An investigation into the correlation between signal path variation and structural deformation in large radio telescopes
摘要
Signal path variation (SPV) in radio telescopes is a critical factor affecting observational accuracy, with structural deformation-induced path changes representing a primary error source. In Very Long Baseline Interferometry (VLBI) observations using large telescopes, such deformations introduce signal delays that compromise measurement precision, especially in high-accuracy applications like geodesy and spacecraft tracking.

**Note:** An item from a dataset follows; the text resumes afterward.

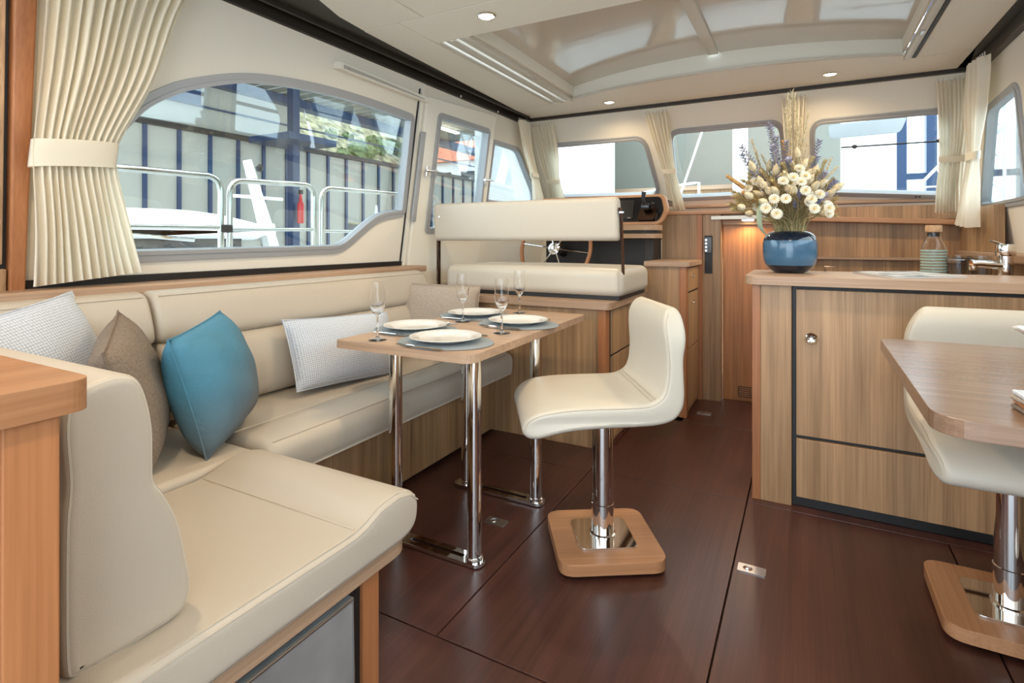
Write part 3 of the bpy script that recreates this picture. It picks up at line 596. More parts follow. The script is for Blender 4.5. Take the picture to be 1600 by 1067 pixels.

This study systematically investigates signal path variation patterns induced by structural deformations through theoretical analysis and experimental validation, focusing on four key mechanisms: gravitational deformation of main/sub-reflectors, thermal expansion/contraction of the main reflector, off-axis structural configurations, and antenna pointing errors. In the present paper, we analyse these mechanisms in the case of the Tianma 65-m radio telescope (TMRT) and of one prototype Square Kilometre Array (SKA) antenna. We determine that Z-direction displacement of the sub-reflector influences the SPV at a rate of 1.62 mm/mm, with an uncertainty of 0.012 mm. Elevation changes from 45° to 55° induce an SPV of 6.1 mm. A temperature variation of 20 °C leads to a 1.3 mm shift of the antenna reference point, with an associated uncertainty of 0.4 mm. For an off-axis structural antenna, an elevation deviation of 1 arcminute results in 0.4 mm of SPV, with uncertainty remaining below 8 μm. Additionally, a time delay of 1.1 ps occurs when the antenna pointing shifts away from the optimal position.